Gambia's new president, still in Senegal, names female VP
BANJUL (AP):
Gambia's new vice-president will be a female leader of the opposition coalition that helped bring new President Adama Barrow
to power, a presidential spokesman announced yesterday as regional troops continued security sweeps to prepare for Barrow's return to the country he now rules.
The appointment of Aja Fatoumata Tambajang as vice-president was announced at a press conference by coalition spokesman Halifa Sallah. He said the rest of Barrow's cabinet would be revealed today.
Barrow remained in Senegal, where he travelled more than a week ago when it was uncertain whether ex-President Yahya Jammeh would acknowledge defeat in the December election and step down.
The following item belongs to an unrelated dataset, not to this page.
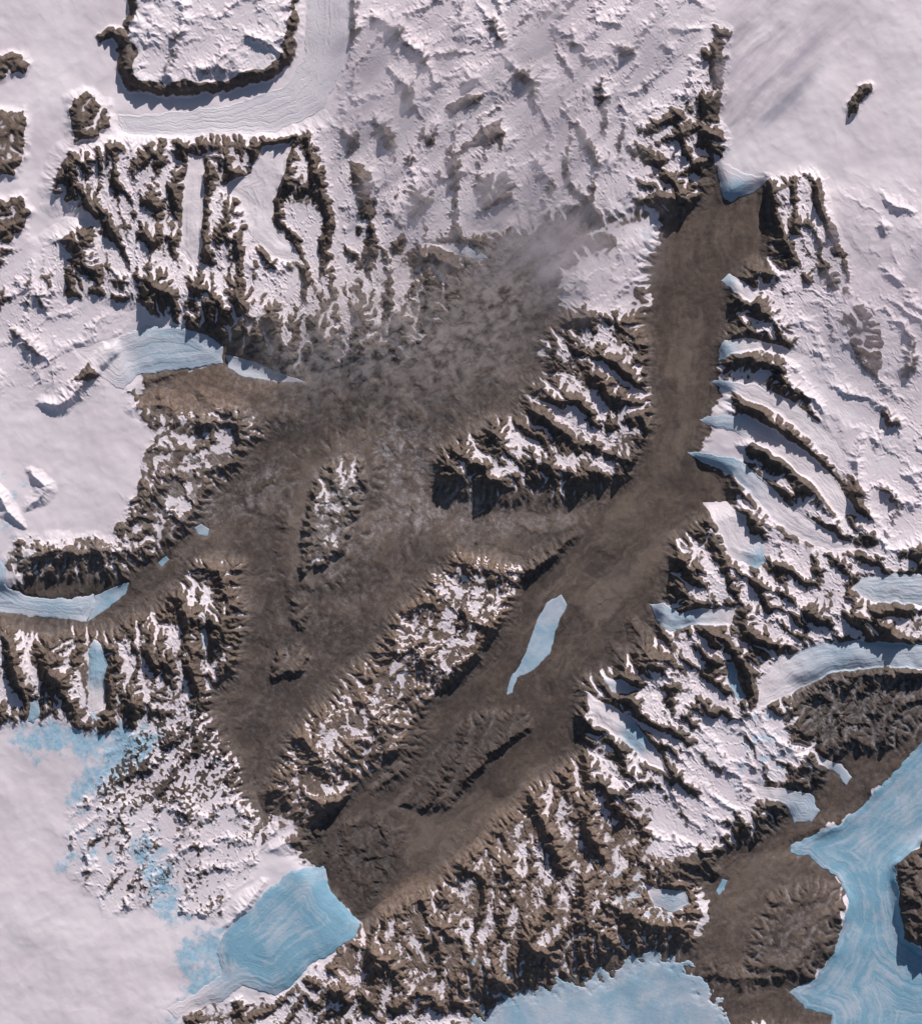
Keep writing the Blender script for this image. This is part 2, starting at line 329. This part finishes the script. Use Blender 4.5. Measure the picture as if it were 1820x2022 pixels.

After days of frantic mediation, and as a regional intervention force deployed to apply pressure, Jammeh finally agreed to leave, flying out late Saturday night. Mediators said his destination was Equatorial Guinea, though that notoriously secretive country has yet to confirm Jammeh's arrival.
Equatorial Guinea's opposition has denounced the government's decision to welcome Jammeh.
President Teodoro Obiang will be held responsible "for what might occur" as a result of Jammeh's presence on the country's soil, according to a statement e-mailed yesterday by Andres Esono Ondo, secretary general of the opposition Convergence for Social Democracy.